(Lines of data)
## START

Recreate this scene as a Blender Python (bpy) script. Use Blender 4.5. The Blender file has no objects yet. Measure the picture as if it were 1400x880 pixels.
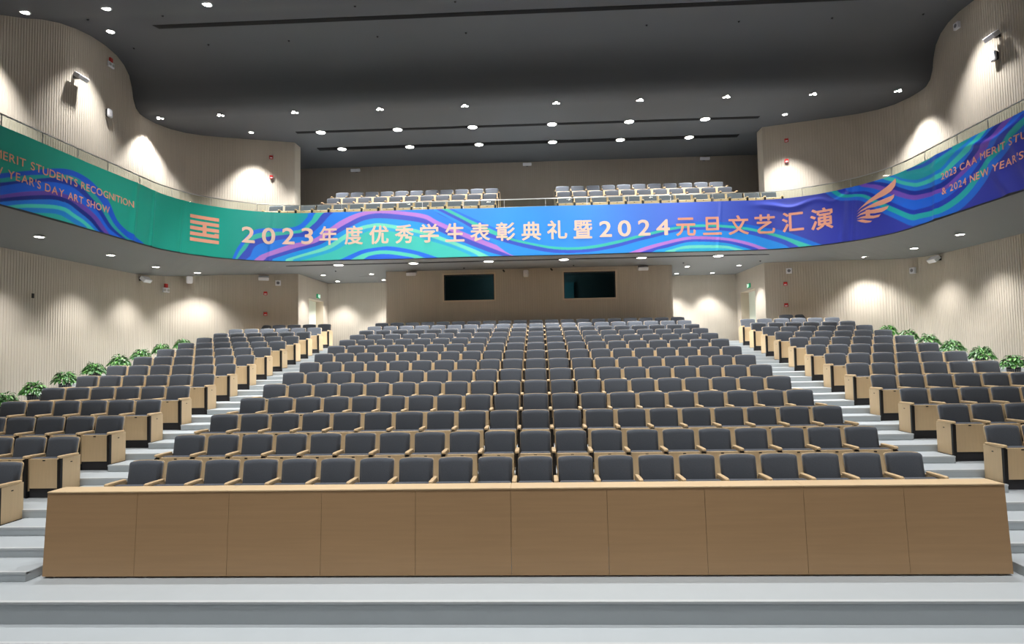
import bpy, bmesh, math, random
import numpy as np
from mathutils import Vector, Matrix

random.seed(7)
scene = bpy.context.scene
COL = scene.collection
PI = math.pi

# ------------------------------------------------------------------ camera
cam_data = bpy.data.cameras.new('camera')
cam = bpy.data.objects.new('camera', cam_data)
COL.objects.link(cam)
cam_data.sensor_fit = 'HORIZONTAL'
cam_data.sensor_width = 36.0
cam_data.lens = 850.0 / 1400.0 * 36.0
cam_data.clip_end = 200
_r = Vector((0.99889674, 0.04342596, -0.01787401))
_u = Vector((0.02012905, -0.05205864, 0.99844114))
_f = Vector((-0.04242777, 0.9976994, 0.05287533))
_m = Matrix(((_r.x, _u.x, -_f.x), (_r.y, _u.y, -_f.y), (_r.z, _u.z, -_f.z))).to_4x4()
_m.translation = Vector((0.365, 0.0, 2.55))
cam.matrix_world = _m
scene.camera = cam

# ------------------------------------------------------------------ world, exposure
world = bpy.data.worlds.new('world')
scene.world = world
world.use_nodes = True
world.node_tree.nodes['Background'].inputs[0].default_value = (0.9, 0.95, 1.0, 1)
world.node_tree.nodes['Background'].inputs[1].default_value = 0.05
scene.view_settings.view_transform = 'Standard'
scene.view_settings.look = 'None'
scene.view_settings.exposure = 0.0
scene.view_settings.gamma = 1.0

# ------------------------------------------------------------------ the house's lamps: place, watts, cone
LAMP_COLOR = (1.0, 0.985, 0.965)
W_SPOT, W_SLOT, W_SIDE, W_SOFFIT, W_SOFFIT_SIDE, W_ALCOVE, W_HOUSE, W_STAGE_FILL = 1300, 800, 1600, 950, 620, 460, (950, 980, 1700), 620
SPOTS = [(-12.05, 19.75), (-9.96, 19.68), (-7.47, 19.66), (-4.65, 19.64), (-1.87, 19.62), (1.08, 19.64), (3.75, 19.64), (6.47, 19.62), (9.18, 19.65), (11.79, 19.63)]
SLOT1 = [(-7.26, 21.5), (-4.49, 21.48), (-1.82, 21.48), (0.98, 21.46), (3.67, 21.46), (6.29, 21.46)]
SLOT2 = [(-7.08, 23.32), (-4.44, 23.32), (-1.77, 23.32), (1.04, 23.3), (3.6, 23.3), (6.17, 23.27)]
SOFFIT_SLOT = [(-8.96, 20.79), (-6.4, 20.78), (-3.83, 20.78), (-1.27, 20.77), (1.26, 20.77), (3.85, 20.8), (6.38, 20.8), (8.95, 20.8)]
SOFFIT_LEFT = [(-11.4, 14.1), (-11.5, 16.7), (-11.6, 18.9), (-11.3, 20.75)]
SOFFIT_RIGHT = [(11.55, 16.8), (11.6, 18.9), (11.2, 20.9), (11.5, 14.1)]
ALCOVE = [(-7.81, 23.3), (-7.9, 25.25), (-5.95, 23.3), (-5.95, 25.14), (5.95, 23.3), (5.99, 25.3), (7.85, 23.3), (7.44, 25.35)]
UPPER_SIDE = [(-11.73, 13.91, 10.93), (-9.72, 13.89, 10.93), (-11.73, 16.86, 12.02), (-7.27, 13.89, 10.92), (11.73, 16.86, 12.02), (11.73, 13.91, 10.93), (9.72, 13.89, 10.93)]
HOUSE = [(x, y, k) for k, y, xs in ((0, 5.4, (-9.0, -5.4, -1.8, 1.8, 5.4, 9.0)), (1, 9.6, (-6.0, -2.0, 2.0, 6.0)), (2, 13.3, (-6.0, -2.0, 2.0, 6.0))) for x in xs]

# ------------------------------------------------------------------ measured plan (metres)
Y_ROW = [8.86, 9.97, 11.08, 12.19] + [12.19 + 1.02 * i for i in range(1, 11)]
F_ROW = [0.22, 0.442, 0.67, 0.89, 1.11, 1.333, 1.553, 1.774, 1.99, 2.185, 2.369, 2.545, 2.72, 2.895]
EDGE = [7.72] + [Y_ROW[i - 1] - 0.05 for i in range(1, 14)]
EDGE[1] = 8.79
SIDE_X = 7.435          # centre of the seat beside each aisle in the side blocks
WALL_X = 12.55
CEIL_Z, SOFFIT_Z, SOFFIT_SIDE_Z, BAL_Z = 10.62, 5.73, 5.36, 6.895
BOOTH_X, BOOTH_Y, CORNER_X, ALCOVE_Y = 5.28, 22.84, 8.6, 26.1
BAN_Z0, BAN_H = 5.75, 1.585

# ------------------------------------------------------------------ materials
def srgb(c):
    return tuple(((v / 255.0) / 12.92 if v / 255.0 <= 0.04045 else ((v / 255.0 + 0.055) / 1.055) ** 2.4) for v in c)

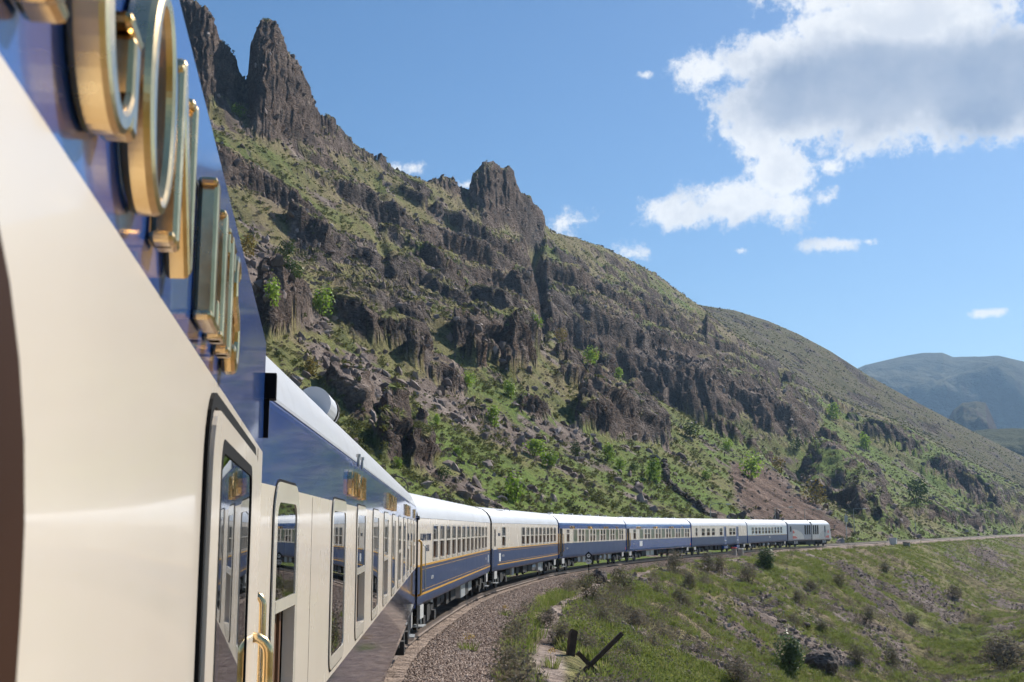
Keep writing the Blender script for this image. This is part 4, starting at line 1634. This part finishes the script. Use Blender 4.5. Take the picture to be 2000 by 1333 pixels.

## END

The task
Everything from the first line of the listing above through the line that contains "scene.camera = cam" is to be restated word for word, minus the pictures.

Solution to this exercise
Recreate this scene as a Blender Python (bpy) script. Use Blender 4.5. The Blender file has no objects yet. Measure the picture as if it were 1400x880 pixels.
import bpy, bmesh, math, random
import numpy as np
from mathutils import Vector, Matrix

random.seed(7)
scene = bpy.context.scene
COL = scene.collection
PI = math.pi

# ------------------------------------------------------------------ camera
cam_data = bpy.data.cameras.new('camera')
cam = bpy.data.objects.new('camera', cam_data)
COL.objects.link(cam)
cam_data.sensor_fit = 'HORIZONTAL'
cam_data.sensor_width = 36.0
cam_data.lens = 850.0 / 1400.0 * 36.0
cam_data.clip_end = 200
_r = Vector((0.99889674, 0.04342596, -0.01787401))
_u = Vector((0.02012905, -0.05205864, 0.99844114))
_f = Vector((-0.04242777, 0.9976994, 0.05287533))
_m = Matrix(((_r.x, _u.x, -_f.x), (_r.y, _u.y, -_f.y), (_r.z, _u.z, -_f.z))).to_4x4()
_m.translation = Vector((0.365, 0.0, 2.55))
cam.matrix_world = _m
scene.camera = cam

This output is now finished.